Am 07.02. lag das Zentrum von Tief PILLE mit einem auf 1000 hPa abgeschwächten Kerndruck über Südschweden, von wo sich die Okklusionsfront über die Ostsee bis nach Estland erstreckte und sich dort in eine Kalt- und Warmfront aufspaltete. Die Kaltfront verlief dabei in einem Bogen über Russland bis nach Weißrussland, die weiter nördlich gelegene Warmfront erstreckte sich über Südfinnland bis über das Nordrussische Tiefland. An der Rückseite von Tief PILLE waren die Schneeschauer, die von der Nordsee nach Deutschland herangezogen waren, nur noch schwach ausgeprägt. Ergiebiger war der Niederschlag nur in Norddeutschland sowie in höheren Lagen. In Rostock wurde am Flughafen Laage eine Neuschneemenge von 8 cm gemessen.

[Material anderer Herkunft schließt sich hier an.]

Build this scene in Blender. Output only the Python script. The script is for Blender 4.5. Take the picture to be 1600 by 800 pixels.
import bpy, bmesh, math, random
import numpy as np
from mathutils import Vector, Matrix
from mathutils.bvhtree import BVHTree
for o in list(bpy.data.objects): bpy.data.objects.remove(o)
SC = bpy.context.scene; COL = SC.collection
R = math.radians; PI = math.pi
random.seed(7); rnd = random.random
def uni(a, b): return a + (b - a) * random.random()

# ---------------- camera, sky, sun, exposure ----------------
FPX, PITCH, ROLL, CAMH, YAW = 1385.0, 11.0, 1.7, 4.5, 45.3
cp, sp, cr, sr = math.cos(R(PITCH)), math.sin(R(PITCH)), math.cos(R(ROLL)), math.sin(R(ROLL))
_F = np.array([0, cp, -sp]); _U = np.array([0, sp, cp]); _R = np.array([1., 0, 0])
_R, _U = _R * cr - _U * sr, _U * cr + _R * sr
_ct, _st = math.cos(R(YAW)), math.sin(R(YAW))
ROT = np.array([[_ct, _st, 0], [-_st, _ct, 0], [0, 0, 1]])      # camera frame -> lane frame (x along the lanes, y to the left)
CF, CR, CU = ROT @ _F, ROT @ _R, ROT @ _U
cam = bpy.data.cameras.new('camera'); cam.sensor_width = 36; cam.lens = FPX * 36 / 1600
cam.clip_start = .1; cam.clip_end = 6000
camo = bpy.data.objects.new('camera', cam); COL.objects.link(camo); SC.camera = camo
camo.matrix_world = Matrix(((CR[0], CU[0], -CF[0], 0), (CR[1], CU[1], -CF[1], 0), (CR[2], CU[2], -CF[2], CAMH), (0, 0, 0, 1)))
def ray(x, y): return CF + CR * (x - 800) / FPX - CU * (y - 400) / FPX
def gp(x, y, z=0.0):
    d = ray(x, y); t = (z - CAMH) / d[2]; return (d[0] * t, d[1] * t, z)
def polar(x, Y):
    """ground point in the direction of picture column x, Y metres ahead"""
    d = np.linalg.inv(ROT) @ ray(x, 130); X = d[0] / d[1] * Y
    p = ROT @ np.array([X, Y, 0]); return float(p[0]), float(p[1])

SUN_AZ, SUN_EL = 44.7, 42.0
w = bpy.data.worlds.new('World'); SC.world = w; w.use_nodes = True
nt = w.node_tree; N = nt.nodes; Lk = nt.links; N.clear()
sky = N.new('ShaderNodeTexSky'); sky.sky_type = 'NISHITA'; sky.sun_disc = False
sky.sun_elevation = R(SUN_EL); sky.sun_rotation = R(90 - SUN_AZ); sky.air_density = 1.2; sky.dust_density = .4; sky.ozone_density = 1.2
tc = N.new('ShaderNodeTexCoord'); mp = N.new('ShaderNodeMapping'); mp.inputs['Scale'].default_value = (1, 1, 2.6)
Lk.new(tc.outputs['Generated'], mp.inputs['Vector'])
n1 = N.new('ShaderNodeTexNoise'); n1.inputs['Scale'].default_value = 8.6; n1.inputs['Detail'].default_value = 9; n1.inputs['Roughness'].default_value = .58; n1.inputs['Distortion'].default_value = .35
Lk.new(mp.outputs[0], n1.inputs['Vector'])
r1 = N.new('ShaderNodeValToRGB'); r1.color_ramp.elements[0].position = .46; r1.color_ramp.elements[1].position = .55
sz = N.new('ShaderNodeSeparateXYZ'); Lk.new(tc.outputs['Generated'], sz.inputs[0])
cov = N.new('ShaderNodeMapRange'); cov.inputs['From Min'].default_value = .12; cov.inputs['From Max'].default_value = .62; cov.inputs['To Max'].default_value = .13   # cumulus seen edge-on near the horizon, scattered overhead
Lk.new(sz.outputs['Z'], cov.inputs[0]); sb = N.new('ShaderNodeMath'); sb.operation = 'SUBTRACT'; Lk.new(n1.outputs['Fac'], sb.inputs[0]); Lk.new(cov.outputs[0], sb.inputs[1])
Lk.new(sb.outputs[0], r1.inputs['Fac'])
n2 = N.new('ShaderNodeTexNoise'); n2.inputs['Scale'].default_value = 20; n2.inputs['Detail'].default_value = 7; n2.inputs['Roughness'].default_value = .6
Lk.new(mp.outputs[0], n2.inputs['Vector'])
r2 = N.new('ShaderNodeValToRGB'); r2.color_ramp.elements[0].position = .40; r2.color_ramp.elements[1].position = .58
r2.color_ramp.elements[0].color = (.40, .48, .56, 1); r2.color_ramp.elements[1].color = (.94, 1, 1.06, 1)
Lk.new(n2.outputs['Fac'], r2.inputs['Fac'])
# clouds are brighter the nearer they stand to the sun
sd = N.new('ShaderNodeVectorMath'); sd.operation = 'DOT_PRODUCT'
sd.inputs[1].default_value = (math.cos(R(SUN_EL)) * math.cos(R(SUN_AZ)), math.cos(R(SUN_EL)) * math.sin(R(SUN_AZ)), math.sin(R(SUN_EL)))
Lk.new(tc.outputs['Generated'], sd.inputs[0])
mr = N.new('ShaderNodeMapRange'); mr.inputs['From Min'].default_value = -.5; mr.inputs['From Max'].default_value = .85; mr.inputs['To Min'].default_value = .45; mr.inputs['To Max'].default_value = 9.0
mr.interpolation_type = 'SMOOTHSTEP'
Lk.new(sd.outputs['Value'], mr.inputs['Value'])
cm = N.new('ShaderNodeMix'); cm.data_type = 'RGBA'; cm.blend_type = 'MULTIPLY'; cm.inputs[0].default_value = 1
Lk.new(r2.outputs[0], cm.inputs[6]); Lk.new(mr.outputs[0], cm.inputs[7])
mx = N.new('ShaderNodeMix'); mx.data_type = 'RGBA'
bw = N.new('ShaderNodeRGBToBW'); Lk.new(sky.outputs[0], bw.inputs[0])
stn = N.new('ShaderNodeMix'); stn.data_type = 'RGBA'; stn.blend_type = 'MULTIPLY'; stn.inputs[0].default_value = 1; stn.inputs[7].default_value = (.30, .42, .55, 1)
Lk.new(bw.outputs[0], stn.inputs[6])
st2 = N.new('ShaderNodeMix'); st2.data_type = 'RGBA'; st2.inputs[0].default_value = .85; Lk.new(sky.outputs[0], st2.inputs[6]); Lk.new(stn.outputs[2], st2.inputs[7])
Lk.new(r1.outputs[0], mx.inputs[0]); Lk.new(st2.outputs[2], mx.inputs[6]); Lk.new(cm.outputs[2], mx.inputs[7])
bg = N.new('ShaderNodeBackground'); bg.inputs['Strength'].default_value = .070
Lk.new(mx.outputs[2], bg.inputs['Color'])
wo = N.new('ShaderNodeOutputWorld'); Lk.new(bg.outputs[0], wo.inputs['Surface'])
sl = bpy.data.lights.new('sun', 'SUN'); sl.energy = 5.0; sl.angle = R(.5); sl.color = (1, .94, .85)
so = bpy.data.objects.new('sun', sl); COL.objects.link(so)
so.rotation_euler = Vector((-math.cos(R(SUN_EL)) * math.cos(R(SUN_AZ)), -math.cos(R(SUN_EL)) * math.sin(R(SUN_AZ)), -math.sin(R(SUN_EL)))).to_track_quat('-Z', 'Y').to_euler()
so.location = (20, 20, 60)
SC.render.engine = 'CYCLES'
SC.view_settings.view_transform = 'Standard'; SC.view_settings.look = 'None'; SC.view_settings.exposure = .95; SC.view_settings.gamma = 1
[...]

Im weiteren Verlauf begann sich die Zyklone PILLE weiter aufzufüllen und lag am 08.02. mit seinem Kern über der Odermündung. Zum 09.02. wurde das Tief PILLE in die Zirkulation des Tiefdrucksystems QUINTEN mit einbezogen. Eine Okklusionsfront des Wirbels PILLE zog sich nun von der Ostsee über Polen, sowie den Norden Deutschlands und sorgte noch für einige schwache Schneeschauer. Zum 10.02. füllte sich der Wirbel PILLE soweit mit Luft auf, dass dieser auf der Berliner Wetterkarte nicht mehr analysiert werden konnte.